Virginia’s Redistricting Fight: Did Lawmakers Learn Anything From 2020?

By VABayNews Staff

In 2020, Virginia voters made a clear statement: they wanted to take redistricting out of the hands of partisan lawmakers. The constitutional amendment creating a bipartisan redistricting commission passed overwhelmingly, fueled by years of frustration over political maps drawn to protect incumbents rather than reflect communities.

Now, just six years later, that reform is back under pressure.

According to critics — including a Virginia Commonwealth University professor who has written extensively on gerrymandering — Democratic leaders are attempting to reverse course after new political realities left them dissatisfied with how independent maps reshaped the playing field.

The core accusation is straightforward: if you don’t like the outcome, change the rules.

The 2020 Promise

The 2020 amendment was sold as a structural safeguard. It created a bipartisan commission with equal numbers of Democrats and Republicans and included citizen members. The goal was to reduce overt partisan manipulation and restore public trust.

Voters approved it decisively.

The reform was framed not as a partisan victory, but as a democratic principle: politicians shouldn’t choose their voters. Voters should choose their politicians.

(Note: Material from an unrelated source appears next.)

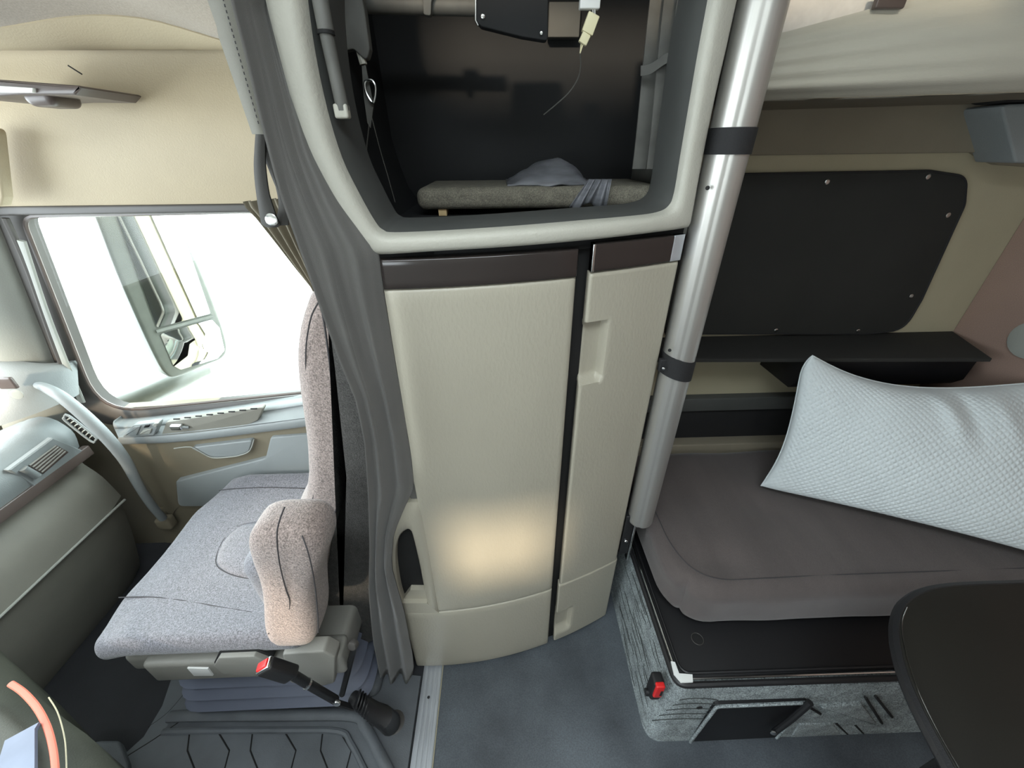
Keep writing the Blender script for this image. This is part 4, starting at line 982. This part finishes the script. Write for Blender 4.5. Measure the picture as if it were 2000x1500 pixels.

Now critics argue that principle is being tested.

What’s Being Proposed?

Opponents of the current amendment effort claim that Democratic leaders — including Gov. Abigail Spanberger, Senate Majority Leader Scott Surovell, and Sen. Louise Lucas — support changes that would effectively give the legislature greater control over redistricting.

The concern from center-right voices is not merely partisan advantage, but precedent. If one party can discard an independent structure when it no longer benefits them, what stops the other party from doing the same when power shifts?

Redistricting is inherently political. But voters were told in 2020 that Virginia was moving beyond the worst forms of partisan map-drawing. Undoing that reform risks reopening old wounds.

The 10-1 Map Debate

Critics describe the current congressional landscape as a potential “10-1” outcome favoring Democrats, arguing that such an imbalance would not accurately reflect a state that still elects Republicans statewide and maintains competitive districts.

Democrats counter that Virginia has shifted politically and that the maps reflect demographic and voting trends, not manipulation.

That’s the crux of the debate.

Is this about correcting flawed structure — or correcting electoral outcomes?

A Broader Question About Process

Redistricting fights are rarely about abstract fairness alone. They are about power. But what makes this dispute unusual is the timing.

The 2020 reform was relatively recent. It was championed as a permanent structural improvement. Reversing it so soon risks signaling that “reform” only lasts as long as it produces preferred results.

For Virginia voters, especially independents who backed reform, the bigger issue may be consistency. Institutions gain legitimacy when rules endure beyond immediate advantage.

Why This Matters Beyond Virginia

Virginia has often positioned itself as a model for bipartisan governance in a polarized era. Its 2020 redistricting reform was cited nationally as a step toward depoliticizing elections.

If that structure is weakened, other states may take note.

Independent commissions only work if both parties accept unfavorable outcomes when they occur. The moment they become conditional, they cease being independent.

The April 21 Vote

Voters will ultimately decide whether to approve changes to the redistricting framework.

This isn’t just a vote about lines on a map. It’s a vote about whether structural reforms should be durable or disposable.

Virginia’s political future will always shift. That’s democracy. The question before voters is whether the guardrails meant to protect that democracy should shift just as easily.

For a state that overwhelmingly supported reform in 2020, the burden is now on lawmakers to explain why those same protections are suddenly inadequate.

If reform only lasts when it benefits the majority party, was it reform at all?